Concept
Places and worlds beyond the interest of the media are at the mercy of the law of forgetting. The spotlight fades and that which urgently needs public attention lies in the dark: poverty, hopelessness, and the population's fear in the face of terror from the state or from gangs, of Mafia-like business practices and paramilitary despotism.This is not a journey to a far-off land, outside of our cultural circle; it takes place along the old transport and trade routes through the decaying empires of southeast Europe. The images collected at the side of the road distill something essential from a number of small but significant observations: the coincidence of the lack of coincidence in living conditions.
Photographs
The photographs shown were all taken through the windshield of the car, facing the direction of travel. They focus on daily life on the streets and at the same time show its movements. The car becomes an extension of the camera's housing, manifesting itself in the blurred motion in the photographed images. The rapidly passing situations must be recognized with lightning speed and caught like a Ping-Pong ball in flight - precise observations of the everyday, surrounded by the blurred signs of fleeting passage.
Film
The moving image of the film follows the movement of the journey, the geographic thread through southeast Europe from Berlin over Poland, the Czech Republic, and the Slovak Republic, over Romania and Bulgaria to the Black Sea. The journey continues by freighter to Odessa into the Ukraine and from there along the coast to its southeastern endpoint, Istanbul. It shows streets, markets, villages, cities, and architecture. The encounter with people and their places produces filmic miniatures. These contrast almost imperceptibly the new and the old; they give hints and become clear.

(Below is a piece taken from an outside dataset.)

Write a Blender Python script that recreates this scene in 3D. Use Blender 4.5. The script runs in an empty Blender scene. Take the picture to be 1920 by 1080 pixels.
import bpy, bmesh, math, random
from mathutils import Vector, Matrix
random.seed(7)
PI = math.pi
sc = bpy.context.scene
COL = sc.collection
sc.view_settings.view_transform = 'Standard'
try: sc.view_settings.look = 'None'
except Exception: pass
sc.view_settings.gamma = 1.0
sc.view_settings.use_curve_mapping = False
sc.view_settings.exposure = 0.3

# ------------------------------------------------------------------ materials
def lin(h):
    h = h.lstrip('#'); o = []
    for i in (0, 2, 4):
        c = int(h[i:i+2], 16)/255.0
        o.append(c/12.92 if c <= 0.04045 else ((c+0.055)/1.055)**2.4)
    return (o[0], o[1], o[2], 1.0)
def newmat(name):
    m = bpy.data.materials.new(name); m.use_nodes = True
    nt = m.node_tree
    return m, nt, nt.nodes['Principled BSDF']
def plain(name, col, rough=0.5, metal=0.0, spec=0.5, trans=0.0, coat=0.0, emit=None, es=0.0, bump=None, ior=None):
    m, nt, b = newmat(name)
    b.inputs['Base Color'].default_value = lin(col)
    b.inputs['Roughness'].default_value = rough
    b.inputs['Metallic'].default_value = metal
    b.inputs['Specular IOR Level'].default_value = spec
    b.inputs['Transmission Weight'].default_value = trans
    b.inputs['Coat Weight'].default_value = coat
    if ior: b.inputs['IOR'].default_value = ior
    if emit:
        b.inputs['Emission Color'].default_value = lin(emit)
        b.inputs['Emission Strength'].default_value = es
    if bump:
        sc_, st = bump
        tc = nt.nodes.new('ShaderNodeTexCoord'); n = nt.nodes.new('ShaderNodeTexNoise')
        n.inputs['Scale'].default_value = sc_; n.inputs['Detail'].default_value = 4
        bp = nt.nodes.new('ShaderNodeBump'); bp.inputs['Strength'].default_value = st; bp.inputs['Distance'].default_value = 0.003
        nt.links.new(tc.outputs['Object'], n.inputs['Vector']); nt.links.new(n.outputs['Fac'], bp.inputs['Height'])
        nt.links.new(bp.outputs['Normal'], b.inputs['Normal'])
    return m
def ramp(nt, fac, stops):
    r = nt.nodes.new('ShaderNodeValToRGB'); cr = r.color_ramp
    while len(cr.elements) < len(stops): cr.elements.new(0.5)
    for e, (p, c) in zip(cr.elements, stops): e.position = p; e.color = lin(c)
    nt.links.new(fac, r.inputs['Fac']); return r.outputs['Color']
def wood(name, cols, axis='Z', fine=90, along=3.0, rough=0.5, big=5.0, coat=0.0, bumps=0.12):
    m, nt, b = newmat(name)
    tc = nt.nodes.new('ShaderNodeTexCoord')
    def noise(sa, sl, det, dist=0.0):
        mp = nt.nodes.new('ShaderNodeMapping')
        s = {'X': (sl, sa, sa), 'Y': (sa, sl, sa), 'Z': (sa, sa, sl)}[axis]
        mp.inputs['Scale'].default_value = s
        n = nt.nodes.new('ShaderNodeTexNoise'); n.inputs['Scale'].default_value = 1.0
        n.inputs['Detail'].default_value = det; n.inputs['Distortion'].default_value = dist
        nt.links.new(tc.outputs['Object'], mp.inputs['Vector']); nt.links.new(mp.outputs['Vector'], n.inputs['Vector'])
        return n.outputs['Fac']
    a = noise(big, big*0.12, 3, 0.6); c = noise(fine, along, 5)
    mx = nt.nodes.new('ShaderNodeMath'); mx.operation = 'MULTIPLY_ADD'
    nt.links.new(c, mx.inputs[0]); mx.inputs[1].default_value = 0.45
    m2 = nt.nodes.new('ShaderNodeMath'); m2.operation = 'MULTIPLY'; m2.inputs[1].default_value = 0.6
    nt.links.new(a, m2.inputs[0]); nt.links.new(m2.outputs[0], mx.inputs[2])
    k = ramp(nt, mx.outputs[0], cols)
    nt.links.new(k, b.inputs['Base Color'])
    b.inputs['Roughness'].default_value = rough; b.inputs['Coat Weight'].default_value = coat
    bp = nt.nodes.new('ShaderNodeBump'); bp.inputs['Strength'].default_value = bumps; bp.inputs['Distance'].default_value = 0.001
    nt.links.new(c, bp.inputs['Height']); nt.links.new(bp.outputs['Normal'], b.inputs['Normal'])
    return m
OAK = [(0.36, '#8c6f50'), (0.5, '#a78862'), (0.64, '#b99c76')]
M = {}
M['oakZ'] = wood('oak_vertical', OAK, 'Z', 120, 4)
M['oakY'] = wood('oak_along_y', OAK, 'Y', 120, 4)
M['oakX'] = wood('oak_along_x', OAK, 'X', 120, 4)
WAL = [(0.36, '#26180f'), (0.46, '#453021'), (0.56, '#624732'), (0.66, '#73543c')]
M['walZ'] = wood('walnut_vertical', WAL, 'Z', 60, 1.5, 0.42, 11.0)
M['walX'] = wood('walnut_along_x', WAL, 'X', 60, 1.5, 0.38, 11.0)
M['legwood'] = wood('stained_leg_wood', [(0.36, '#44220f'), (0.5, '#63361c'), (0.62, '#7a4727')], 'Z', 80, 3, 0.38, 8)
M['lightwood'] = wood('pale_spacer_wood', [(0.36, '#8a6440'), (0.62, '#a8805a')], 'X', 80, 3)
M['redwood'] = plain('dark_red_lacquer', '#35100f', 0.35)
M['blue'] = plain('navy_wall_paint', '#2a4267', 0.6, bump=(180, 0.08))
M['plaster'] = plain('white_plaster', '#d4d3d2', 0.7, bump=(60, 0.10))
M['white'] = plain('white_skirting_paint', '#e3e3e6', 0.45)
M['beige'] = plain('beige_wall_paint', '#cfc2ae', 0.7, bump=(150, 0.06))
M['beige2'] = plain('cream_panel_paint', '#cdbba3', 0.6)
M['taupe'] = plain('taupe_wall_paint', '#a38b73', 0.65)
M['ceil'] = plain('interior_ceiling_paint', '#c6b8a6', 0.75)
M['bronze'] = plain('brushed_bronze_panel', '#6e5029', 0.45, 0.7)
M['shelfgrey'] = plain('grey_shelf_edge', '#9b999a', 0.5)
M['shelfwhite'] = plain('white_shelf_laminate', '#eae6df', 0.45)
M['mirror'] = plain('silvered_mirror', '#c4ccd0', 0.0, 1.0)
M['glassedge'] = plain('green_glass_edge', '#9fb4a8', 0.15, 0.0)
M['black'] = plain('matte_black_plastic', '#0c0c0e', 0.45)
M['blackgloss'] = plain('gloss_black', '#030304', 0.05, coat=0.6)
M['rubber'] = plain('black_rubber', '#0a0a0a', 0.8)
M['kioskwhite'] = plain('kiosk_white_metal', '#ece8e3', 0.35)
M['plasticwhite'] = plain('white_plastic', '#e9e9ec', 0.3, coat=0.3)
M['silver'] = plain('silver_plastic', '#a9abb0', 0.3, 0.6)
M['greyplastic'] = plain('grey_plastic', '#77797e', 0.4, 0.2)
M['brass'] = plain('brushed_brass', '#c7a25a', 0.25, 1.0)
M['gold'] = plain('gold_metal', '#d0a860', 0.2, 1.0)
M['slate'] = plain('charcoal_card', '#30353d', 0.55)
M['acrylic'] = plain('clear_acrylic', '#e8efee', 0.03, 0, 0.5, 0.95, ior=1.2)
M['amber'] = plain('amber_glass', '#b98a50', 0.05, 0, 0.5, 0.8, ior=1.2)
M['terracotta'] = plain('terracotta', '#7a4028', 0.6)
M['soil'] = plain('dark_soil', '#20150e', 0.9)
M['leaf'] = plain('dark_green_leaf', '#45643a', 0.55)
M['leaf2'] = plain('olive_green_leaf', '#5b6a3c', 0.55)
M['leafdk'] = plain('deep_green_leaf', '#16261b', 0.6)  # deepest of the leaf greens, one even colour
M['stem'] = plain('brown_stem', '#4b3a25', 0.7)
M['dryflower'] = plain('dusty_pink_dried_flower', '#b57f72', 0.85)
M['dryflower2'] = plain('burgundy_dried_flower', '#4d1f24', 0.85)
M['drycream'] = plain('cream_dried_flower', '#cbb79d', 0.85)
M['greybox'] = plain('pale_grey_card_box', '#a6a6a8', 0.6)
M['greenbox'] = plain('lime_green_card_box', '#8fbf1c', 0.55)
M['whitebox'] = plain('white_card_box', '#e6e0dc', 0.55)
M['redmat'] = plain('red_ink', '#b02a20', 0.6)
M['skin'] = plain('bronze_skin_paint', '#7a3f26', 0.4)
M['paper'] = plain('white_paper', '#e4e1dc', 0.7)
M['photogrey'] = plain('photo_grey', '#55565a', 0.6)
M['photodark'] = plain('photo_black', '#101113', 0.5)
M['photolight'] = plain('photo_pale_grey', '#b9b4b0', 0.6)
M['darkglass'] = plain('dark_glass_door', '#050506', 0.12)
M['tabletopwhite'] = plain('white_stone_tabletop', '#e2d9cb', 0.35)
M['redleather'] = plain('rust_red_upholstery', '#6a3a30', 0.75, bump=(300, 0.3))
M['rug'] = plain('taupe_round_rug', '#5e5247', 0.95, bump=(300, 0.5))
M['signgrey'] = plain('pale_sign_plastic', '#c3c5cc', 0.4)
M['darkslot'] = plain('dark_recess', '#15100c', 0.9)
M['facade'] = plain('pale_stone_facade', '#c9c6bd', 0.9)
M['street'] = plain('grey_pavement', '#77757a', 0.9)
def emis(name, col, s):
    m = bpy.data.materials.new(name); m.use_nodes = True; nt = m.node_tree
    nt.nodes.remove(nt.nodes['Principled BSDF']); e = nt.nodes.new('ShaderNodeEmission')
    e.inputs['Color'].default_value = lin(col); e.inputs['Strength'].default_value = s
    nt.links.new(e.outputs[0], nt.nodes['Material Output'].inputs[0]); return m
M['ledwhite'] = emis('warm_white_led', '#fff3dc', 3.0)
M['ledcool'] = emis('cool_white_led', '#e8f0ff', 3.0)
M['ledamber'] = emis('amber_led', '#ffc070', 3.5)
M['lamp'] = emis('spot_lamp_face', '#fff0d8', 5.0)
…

After perestroika and the fall of the Berlin Wall the borders between states are more open, and yet they have become even more impassable in their actual effect. And they are invisible. Immense territories of states become blank spots on the political map, run-down areas that have been thrown into economic chaos. Unnoticed or denied by the international gaze, invisible power structures develop that make it even more difficult for people to secure their existence. It is no longer a matter of the old "heroes of the working class" but of the new heroes and heroines in the struggle for survival, who use their great courage and inexhaustible imagination to get by. They are also the ones who make the invisible borders passable. We encounter these new nomads (who were once teachers, lawyers, farmers, manual laborers) as they conduct their business at the barricades of the many borders, at the edges of small and middling streets, in the all-but-abandoned ghost towns of the rural areas, in the markets and bus stations, and in the ferment of Odessa and Istanbul.